While Trump’s bill ultimately passed the Senate (with plenty of awful anti-conservation and anti-environmental provisions in it), the backlash against public lands privatization is proof that even in this day and age, grassroots pressure works.
The Bad:
The Fell (Fix) Our Forests Act: The Fix Our Forests Act is a logging bill trying to pass itself off as a wildfire strategy, and unfortunately democratic Senators like Hickenlooper and Padillia are drinking the Kool-Aid and handing the keys of our national forests over to the Trump administration. The bill will make it easier to avoid environmental laws like The National Environmental Policy Act (NEPA) and the Endangered Species Act (ESA) — the bill uses emergency authorities to allow NEPA consultation after a project has been completed. It will allow even bigger loopholes through the expansion of Categorical Exclusions — 10,000 acres or 15 square miles — basically removing all public oversight of projects on federal forest land. And it will help to advance the narrative that commercial logging (and grazing) will protect communities from wildfire. The science is clear — we should be investing in proven community protection measures like defensible space, home hardening, and emergency planning. Unfortunately, the bill does not provide meaningful funding for these proven strategies.
Trump’s Big, Ugly Tax and Spending Bill: The Senate stripped out provisions to sell off public lands from its budget reconciliation proposal. However, there are some truly awful logging provisions in the version that passed the Senate, including:
- 250 Million Mandate: Increases timber production by a minimum of 250,000,000 board feet over previous years’ sale volume for the Forest Service and 20,000,000 million for Bureau of Land Management. This arbitrary increase in logging will occur regardless of the impacts it could cause, be it worsening wildfires due to clearcutting or reducing our federal forests climate and clean water benefits.
- 20-Year Logging Contracts: This bill calls for ramping up logging across federal forests, by mandating that the Forest Service enter into at least one long-term timber contract per year for 10 years in each region. A similar provision applies to the Bureau of Land Management. This might force harmful logging to occur that has negative impacts on drinking water, vulnerable wildlife, and mature and old-growth forests.

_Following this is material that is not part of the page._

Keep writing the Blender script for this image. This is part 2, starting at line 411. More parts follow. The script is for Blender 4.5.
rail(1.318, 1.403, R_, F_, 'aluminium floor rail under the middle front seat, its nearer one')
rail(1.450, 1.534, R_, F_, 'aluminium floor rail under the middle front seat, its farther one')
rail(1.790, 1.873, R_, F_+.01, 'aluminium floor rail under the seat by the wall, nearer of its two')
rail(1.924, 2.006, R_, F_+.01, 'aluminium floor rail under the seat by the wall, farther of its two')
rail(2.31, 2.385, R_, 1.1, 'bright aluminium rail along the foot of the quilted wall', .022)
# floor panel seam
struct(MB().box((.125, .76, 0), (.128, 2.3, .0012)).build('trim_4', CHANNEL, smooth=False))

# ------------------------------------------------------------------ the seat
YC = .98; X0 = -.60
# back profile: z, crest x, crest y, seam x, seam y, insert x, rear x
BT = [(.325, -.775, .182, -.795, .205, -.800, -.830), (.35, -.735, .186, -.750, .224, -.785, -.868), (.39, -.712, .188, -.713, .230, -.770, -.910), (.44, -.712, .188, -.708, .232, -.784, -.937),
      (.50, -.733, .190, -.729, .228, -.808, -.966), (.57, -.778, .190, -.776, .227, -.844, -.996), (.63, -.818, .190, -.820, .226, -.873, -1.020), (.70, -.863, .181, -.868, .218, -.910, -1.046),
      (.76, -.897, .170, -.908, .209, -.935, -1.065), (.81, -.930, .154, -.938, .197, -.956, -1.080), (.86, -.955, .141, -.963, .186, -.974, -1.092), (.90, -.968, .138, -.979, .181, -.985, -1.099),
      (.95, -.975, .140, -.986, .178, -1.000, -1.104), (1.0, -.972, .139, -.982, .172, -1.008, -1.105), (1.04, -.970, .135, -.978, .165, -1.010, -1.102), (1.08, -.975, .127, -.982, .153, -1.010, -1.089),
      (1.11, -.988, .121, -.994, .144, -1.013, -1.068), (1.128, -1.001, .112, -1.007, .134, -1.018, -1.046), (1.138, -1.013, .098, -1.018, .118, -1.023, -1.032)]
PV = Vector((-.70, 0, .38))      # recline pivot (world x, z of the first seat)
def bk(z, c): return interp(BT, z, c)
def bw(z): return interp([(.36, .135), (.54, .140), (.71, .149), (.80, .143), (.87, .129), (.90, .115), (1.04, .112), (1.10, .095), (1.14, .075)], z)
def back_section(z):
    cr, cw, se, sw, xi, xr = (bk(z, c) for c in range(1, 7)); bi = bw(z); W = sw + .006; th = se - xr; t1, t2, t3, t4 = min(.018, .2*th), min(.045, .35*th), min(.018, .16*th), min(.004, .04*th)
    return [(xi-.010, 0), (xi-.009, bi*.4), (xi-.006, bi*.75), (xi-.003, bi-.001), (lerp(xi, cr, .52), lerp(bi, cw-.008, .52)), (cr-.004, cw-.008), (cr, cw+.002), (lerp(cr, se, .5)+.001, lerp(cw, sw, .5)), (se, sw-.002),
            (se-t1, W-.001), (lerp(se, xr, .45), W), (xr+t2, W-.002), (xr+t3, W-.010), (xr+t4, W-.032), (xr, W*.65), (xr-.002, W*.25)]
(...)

Trump’s Wildfire Executive Order: Trump signed an executive order aimed to combine major wildland firefighting programs across federal public lands agencies within 90 days, in an effort to streamline how the federal government approaches fires. He issued this order during the height of wildfire season after gutting the federal firefighting workforce. The administration’s poorly thought-out and reckless actions will place wildland firefighters at increased risk and will make communities and infrastructure more vulnerable to catastrophic fires.
The Ugly:
Recission of the Roadless Rule: The proposed rollback of the 2001 Roadless Rule jeopardizes nearly 58 million acres of backcountry forestland managed by the U.S. Forest Service, comprising around a third of the territory in our national forest system. In Oregon, the rule protects nearly 2 million acres of Oregon’s forests from destructive logging and development. These include beloved places like the Metolius River, Lost Lake, the Oregon Dunes, Mount Hebo, Hardesty Mountain, Tumalo Mountain, and the Upper Hood River Valley. Take action to protect wild Roadless Areas.
NEPA rollbacks: US Department of Agriculture, which houses the Forest Service, and Department of the Interior, which includes the Bureau of Land Management, have announced their intent to gut NEPA as it applies to national forests and BLM lands. There will be a 30 day public comment period for the Forest Service’s interim rule that is expected to close July 30th.

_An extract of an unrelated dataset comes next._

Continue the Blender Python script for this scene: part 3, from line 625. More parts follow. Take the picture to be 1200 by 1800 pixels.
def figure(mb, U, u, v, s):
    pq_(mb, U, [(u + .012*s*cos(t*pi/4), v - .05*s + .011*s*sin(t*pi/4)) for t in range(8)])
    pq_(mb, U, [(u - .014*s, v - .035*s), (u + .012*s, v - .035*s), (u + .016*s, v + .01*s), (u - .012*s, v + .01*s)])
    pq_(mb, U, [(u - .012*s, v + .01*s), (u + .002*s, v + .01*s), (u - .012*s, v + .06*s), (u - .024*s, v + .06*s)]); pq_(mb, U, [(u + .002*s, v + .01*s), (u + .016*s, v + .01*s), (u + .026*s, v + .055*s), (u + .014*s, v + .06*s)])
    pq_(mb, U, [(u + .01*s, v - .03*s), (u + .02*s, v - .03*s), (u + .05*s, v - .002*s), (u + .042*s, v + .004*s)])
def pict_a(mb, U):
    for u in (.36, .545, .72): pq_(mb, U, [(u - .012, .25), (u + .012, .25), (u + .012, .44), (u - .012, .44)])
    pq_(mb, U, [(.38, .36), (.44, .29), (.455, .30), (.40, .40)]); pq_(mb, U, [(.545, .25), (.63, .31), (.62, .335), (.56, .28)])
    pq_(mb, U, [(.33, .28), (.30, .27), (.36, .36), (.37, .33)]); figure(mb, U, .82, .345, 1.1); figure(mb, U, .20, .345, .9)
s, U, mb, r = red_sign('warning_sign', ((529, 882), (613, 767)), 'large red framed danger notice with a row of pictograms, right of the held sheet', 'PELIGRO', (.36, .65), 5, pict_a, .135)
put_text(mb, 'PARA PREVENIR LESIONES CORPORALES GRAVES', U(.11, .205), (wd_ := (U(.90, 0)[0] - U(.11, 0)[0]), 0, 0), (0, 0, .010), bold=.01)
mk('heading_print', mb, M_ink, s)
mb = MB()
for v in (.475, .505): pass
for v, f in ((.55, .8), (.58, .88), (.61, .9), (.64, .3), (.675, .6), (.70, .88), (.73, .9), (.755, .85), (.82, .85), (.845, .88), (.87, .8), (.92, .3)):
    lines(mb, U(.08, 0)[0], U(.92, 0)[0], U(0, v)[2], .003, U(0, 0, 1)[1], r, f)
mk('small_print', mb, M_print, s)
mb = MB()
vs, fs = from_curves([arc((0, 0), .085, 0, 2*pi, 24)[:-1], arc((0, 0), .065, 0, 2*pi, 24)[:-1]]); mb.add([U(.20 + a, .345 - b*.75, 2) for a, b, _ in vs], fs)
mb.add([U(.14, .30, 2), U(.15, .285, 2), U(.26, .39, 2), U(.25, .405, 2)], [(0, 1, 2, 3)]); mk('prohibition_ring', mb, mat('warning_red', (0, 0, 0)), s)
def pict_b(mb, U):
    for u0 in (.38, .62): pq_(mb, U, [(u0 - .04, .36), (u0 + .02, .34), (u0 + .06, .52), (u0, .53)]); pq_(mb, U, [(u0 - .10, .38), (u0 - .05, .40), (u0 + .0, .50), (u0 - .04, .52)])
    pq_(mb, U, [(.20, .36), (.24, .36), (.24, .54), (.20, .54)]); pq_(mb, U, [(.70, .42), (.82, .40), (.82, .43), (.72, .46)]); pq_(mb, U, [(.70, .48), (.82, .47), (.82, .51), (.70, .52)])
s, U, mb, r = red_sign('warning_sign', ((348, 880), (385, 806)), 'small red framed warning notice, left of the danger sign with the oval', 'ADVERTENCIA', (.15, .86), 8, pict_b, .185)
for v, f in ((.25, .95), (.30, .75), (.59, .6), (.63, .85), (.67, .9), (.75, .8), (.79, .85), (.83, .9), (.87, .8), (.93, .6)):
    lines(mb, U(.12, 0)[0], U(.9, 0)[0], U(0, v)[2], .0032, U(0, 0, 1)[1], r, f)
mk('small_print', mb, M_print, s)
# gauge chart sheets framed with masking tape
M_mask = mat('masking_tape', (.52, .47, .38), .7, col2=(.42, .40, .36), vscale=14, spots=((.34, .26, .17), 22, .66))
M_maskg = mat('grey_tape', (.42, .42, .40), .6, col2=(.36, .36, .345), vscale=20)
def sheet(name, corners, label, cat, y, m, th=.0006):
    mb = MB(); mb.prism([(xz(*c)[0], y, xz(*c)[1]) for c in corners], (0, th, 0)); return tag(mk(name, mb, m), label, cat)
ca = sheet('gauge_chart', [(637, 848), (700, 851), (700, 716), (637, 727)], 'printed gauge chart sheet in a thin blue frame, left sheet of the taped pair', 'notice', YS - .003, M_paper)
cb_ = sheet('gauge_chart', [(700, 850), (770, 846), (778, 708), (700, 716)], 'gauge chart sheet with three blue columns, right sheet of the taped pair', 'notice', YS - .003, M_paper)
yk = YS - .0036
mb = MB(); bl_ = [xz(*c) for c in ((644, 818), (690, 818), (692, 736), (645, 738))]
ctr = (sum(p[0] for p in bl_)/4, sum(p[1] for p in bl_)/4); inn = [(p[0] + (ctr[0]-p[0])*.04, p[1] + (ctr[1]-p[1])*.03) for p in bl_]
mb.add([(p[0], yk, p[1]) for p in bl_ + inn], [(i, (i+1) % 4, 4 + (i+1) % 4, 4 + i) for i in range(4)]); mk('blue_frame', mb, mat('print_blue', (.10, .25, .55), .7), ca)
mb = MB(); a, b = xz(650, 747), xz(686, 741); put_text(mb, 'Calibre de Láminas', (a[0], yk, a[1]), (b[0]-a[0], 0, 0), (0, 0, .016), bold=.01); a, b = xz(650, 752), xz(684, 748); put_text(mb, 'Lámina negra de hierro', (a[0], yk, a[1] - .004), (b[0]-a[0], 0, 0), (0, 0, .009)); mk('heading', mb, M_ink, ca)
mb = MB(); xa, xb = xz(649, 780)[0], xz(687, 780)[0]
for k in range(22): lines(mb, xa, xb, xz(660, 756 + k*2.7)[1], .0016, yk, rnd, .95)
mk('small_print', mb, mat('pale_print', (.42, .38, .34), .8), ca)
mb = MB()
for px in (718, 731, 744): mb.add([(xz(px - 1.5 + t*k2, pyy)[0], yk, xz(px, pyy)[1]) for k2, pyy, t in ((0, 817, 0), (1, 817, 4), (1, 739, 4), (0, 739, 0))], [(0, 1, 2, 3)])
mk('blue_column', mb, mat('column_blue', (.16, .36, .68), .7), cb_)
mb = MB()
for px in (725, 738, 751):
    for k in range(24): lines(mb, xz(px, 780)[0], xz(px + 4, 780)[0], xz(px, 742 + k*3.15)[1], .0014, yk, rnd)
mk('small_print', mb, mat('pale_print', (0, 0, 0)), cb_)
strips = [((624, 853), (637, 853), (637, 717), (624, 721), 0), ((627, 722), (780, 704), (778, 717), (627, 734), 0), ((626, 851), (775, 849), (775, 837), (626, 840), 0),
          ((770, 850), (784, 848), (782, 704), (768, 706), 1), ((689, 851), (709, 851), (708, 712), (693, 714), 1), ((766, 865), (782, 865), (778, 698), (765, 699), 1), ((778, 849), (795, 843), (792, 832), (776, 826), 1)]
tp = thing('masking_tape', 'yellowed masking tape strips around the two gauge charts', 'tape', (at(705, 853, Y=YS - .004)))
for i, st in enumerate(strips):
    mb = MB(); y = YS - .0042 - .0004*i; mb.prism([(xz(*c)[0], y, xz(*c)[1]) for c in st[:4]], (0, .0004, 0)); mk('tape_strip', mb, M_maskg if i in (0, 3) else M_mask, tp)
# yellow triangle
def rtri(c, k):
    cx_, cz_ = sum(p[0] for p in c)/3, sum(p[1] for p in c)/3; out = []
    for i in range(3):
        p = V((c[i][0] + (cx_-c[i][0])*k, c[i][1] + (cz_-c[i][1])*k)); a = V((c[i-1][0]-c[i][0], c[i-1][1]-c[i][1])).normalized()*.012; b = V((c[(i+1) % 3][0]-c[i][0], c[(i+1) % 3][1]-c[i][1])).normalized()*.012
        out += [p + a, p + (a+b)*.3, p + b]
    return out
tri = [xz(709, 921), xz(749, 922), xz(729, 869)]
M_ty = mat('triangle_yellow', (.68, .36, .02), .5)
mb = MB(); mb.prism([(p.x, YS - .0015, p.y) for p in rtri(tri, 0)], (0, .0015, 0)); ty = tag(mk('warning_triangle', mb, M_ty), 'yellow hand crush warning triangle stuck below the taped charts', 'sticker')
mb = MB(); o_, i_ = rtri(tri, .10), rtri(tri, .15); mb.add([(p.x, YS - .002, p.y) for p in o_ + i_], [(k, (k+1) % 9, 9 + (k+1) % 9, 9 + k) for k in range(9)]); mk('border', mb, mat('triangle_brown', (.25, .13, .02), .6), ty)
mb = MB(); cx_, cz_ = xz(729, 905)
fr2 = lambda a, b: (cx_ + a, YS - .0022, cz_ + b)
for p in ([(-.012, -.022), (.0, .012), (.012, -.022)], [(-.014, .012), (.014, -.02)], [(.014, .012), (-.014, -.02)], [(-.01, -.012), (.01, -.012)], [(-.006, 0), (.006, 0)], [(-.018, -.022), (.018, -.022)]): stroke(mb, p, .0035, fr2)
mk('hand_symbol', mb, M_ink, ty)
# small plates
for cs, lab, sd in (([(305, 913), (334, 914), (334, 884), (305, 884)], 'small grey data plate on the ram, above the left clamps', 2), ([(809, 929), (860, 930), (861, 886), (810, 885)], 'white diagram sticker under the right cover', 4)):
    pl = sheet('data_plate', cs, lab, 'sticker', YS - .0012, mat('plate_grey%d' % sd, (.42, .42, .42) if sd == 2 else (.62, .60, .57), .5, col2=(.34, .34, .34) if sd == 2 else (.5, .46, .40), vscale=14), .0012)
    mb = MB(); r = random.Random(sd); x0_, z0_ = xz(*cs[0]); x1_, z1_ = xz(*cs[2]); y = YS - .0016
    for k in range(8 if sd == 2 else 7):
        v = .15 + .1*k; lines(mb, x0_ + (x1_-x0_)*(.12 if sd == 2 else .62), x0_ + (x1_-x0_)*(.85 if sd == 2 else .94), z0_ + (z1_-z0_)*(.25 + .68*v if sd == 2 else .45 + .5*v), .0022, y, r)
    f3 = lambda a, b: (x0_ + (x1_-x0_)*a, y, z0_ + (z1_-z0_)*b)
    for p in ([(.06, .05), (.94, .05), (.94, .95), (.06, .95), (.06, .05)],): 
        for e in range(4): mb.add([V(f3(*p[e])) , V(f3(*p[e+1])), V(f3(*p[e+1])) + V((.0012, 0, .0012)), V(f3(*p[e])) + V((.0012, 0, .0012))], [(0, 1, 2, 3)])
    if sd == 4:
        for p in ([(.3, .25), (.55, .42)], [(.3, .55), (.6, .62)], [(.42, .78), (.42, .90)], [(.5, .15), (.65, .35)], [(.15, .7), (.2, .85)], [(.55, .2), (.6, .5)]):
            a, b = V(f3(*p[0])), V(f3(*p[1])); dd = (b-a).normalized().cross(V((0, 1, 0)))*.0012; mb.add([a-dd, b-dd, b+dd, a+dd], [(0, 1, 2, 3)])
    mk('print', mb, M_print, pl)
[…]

Trump’s logging Executive Orders (+ subsequent logging directives from his administration): President Trump issued two executive orders (EOs) to dramatically expand logging across federal public forests and increase timber output by 25%. Under the pretense of enhancing national security, these policies seek to weaken environmental protections to supercharge timber harvest and benefit wealthy corporate interests.
Changing the Definition of “Harm” to Endangered Species: For decades, America’s Endangered Species Act has defined “harm” to imperiled fish and wildlife to include the destruction of their habitat, such as building a dam with no fish passage and block salmon from accessing the habitat they need to spawn and reproduce. In April, the Trump administration proposed changing this rule to remove habitat destruction from the definition of “harm” to an endangered species. It is an incredibly cynical (and stupid) idea, and one that Oregon Wild is gearing up to challenge in court.